Akbar Shinwari told CTV National News he has been in an evacuation centre in Doha, Qatar’s capital, for the past month after being rescued by the Qatari ambassador on the ground in Afghanistan.

"He was the one who was helping all others, including me," Shinwari explained.

He said the Qatari ambassador helped rescue about 150 members of the journalist community in Kabul, as well as their families, by leading them to the airport in a convoy of busses.

"He was wearing local clothes with a local hat and he was talking to the Taliban at multiple checkpoints," Shinwari said.

He said the journey took about 45 minutes, but he began to relax once they reached Kabul's former Green Zone.

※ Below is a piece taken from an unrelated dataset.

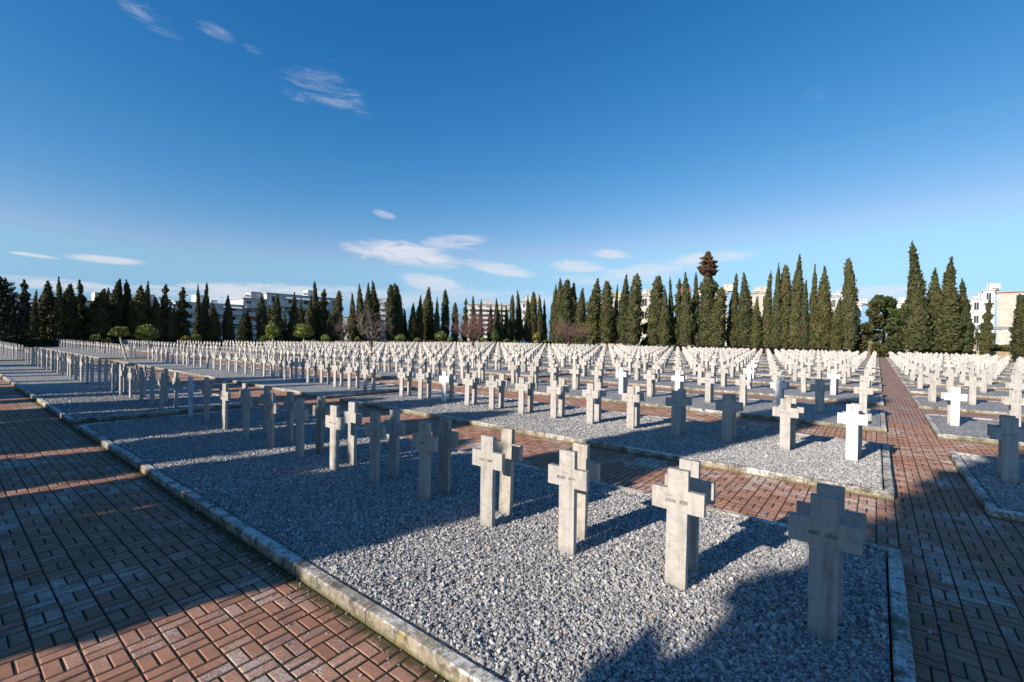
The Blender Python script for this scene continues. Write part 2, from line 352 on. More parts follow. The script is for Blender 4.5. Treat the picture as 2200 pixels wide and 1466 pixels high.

Shinwari said he called the ambassador the "angel of life" for helping them flee.

"He was the one who was saving our lives with not only my life, the life of our families and everyone, because safety was not there. If he was not leading the convoy… forget about to get into the airport," Shinwari said.

Shinwari, who previously did some work for the Canadian government and The Canadian Press, is waiting in Qatar with his family to come to Canada so they can be with their relatives.

"My aunt is there and I also have some of my media friends there, and they are very happy. They're treated very well. I'm looking forward to a journey there," he said.

However, Shinwari said if was difficult to leave behind their life in Afghanistan and see the country deteriorate under Taliban rule.

"It was really painful because all those achievements that we had in the last 20 years, that is gone," he said. "Education system, the banking, the progress, the women's rights, the all of the rights that we had."

Shinwari said he understand that transitioning to a new life in Canada will have its challenges, but hopes there will be opportunities for all Afghans coming to the country.

He added that he is most looking forward to sending his daughters back to school, who were previously studying at the university in Kabul.

"They'll have a brighter future and maybe for the future they'll be very useful for Canada and also for Afghanistan," Shinwari said.